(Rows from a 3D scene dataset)
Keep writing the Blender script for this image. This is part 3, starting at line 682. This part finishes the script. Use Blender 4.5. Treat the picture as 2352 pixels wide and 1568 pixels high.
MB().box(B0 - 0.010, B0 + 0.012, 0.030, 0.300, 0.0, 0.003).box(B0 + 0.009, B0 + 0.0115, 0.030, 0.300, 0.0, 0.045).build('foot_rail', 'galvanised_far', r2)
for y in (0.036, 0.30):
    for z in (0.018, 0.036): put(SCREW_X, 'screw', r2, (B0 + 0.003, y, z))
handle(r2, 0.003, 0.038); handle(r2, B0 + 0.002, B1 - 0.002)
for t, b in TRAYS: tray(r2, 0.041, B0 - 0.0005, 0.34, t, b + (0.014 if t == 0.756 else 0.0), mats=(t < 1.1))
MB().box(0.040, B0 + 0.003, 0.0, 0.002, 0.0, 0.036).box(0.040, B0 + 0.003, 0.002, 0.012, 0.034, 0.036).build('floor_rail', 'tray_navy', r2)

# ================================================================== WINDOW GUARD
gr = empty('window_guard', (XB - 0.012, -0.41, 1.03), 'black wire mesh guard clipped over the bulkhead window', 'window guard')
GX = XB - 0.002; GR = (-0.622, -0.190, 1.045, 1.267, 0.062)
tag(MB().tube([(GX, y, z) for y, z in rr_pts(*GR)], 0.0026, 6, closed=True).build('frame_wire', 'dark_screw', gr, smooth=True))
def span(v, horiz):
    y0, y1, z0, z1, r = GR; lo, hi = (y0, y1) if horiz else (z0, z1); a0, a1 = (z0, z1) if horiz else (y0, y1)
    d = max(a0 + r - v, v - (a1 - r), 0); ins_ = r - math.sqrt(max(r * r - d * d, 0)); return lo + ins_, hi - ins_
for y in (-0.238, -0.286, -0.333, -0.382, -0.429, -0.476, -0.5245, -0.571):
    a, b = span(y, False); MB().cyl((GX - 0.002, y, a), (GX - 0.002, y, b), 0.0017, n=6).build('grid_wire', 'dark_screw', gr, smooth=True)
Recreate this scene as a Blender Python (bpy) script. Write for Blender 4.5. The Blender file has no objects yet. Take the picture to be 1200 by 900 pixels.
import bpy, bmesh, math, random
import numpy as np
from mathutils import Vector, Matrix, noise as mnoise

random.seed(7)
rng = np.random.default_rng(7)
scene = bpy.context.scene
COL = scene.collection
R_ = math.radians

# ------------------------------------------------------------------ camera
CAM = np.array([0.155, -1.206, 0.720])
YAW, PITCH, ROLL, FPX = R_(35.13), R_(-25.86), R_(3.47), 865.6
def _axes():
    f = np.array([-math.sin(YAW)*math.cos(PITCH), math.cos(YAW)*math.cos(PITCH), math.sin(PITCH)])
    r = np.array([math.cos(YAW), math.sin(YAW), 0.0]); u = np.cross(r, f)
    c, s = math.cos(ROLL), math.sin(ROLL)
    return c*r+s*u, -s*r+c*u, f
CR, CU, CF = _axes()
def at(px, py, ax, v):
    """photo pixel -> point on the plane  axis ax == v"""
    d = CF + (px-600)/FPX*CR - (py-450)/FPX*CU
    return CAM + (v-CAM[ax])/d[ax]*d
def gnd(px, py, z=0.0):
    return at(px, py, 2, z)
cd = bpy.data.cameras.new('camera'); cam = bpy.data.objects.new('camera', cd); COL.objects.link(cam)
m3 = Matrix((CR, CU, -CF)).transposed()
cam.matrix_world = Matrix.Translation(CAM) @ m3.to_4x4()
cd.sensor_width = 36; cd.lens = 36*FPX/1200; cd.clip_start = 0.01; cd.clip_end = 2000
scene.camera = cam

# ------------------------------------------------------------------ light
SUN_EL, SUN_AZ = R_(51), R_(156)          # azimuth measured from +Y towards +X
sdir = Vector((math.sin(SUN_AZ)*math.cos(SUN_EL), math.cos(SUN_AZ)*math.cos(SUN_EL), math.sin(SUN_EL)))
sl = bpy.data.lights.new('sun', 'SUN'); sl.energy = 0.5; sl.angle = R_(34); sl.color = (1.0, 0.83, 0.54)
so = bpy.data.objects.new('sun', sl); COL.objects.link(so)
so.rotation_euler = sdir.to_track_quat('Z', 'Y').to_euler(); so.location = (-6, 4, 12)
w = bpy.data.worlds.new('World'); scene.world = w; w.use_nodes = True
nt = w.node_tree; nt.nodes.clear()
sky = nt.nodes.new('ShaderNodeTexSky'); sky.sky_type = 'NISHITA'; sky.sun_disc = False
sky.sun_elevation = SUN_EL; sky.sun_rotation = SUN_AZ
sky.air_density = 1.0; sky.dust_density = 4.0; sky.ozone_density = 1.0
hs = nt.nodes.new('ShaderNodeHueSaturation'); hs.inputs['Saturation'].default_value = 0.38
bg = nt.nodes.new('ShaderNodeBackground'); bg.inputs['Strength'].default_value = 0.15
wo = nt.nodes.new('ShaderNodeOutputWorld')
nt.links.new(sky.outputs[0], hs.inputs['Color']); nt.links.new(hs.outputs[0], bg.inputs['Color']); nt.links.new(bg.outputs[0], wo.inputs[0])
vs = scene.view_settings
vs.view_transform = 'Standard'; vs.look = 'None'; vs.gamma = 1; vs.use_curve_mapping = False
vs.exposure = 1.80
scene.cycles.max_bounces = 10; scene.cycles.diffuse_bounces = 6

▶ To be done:
Go through the material above line by line and copy it exactly.

▶ Written solution:
Keep writing the Blender script for this image. This is part 3, starting at line 682. This part finishes the script. Use Blender 4.5. Treat the picture as 2352 pixels wide and 1568 pixels high.
MB().box(B0 - 0.010, B0 + 0.012, 0.030, 0.300, 0.0, 0.003).box(B0 + 0.009, B0 + 0.0115, 0.030, 0.300, 0.0, 0.045).build('foot_rail', 'galvanised_far', r2)
for y in (0.036, 0.30):
    for z in (0.018, 0.036): put(SCREW_X, 'screw', r2, (B0 + 0.003, y, z))
handle(r2, 0.003, 0.038); handle(r2, B0 + 0.002, B1 - 0.002)
for t, b in TRAYS: tray(r2, 0.041, B0 - 0.0005, 0.34, t, b + (0.014 if t == 0.756 else 0.0), mats=(t < 1.1))
MB().box(0.040, B0 + 0.003, 0.0, 0.002, 0.0, 0.036).box(0.040, B0 + 0.003, 0.002, 0.012, 0.034, 0.036).build('floor_rail', 'tray_navy', r2)

# ================================================================== WINDOW GUARD
gr = empty('window_guard', (XB - 0.012, -0.41, 1.03), 'black wire mesh guard clipped over the bulkhead window', 'window guard')
GX = XB - 0.002; GR = (-0.622, -0.190, 1.045, 1.267, 0.062)
tag(MB().tube([(GX, y, z) for y, z in rr_pts(*GR)], 0.0026, 6, closed=True).build('frame_wire', 'dark_screw', gr, smooth=True))
def span(v, horiz):
    y0, y1, z0, z1, r = GR; lo, hi = (y0, y1) if horiz else (z0, z1); a0, a1 = (z0, z1) if horiz else (y0, y1)
    d = max(a0 + r - v, v - (a1 - r), 0); ins_ = r - math.sqrt(max(r * r - d * d, 0)); return lo + ins_, hi - ins_
for y in (-0.238, -0.286, -0.333, -0.382, -0.429, -0.476, -0.5245, -0.571):
    a, b = span(y, False); MB().cyl((GX - 0.002, y, a), (GX - 0.002, y, b), 0.0017, n=6).build('grid_wire', 'dark_screw', gr, smooth=True)
Recreate this scene as a Blender Python (bpy) script. Write for Blender 4.5. The Blender file has no objects yet. Take the picture to be 1200 by 900 pixels.
import bpy, bmesh, math, random
import numpy as np
from mathutils import Vector, Matrix, noise as mnoise

random.seed(7)
rng = np.random.default_rng(7)
scene = bpy.context.scene
COL = scene.collection
R_ = math.radians

# ------------------------------------------------------------------ camera
CAM = np.array([0.155, -1.206, 0.720])
YAW, PITCH, ROLL, FPX = R_(35.13), R_(-25.86), R_(3.47), 865.6
def _axes():
    f = np.array([-math.sin(YAW)*math.cos(PITCH), math.cos(YAW)*math.cos(PITCH), math.sin(PITCH)])
    r = np.array([math.cos(YAW), math.sin(YAW), 0.0]); u = np.cross(r, f)
    c, s = math.cos(ROLL), math.sin(ROLL)
    return c*r+s*u, -s*r+c*u, f
CR, CU, CF = _axes()
def at(px, py, ax, v):
    """photo pixel -> point on the plane  axis ax == v"""
    d = CF + (px-600)/FPX*CR - (py-450)/FPX*CU
    return CAM + (v-CAM[ax])/d[ax]*d
def gnd(px, py, z=0.0):
    return at(px, py, 2, z)
cd = bpy.data.cameras.new('camera'); cam = bpy.data.objects.new('camera', cd); COL.objects.link(cam)
m3 = Matrix((CR, CU, -CF)).transposed()
cam.matrix_world = Matrix.Translation(CAM) @ m3.to_4x4()
cd.sensor_width = 36; cd.lens = 36*FPX/1200; cd.clip_start = 0.01; cd.clip_end = 2000
scene.camera = cam

# ------------------------------------------------------------------ light
SUN_EL, SUN_AZ = R_(51), R_(156)          # azimuth measured from +Y towards +X
sdir = Vector((math.sin(SUN_AZ)*math.cos(SUN_EL), math.cos(SUN_AZ)*math.cos(SUN_EL), math.sin(SUN_EL)))
sl = bpy.data.lights.new('sun', 'SUN'); sl.energy = 0.5; sl.angle = R_(34); sl.color = (1.0, 0.83, 0.54)
so = bpy.data.objects.new('sun', sl); COL.objects.link(so)
so.rotation_euler = sdir.to_track_quat('Z', 'Y').to_euler(); so.location = (-6, 4, 12)
w = bpy.data.worlds.new('World'); scene.world = w; w.use_nodes = True
nt = w.node_tree; nt.nodes.clear()
sky = nt.nodes.new('ShaderNodeTexSky'); sky.sky_type = 'NISHITA'; sky.sun_disc = False
sky.sun_elevation = SUN_EL; sky.sun_rotation = SUN_AZ
sky.air_density = 1.0; sky.dust_density = 4.0; sky.ozone_density = 1.0
hs = nt.nodes.new('ShaderNodeHueSaturation'); hs.inputs['Saturation'].default_value = 0.38
bg = nt.nodes.new('ShaderNodeBackground'); bg.inputs['Strength'].default_value = 0.15
wo = nt.nodes.new('ShaderNodeOutputWorld')
nt.links.new(sky.outputs[0], hs.inputs['Color']); nt.links.new(hs.outputs[0], bg.inputs['Color']); nt.links.new(bg.outputs[0], wo.inputs[0])
vs = scene.view_settings
vs.view_transform = 'Standard'; vs.look = 'None'; vs.gamma = 1; vs.use_curve_mapping = False
vs.exposure = 1.80
scene.cycles.max_bounces = 10; scene.cycles.diffuse_bounces = 6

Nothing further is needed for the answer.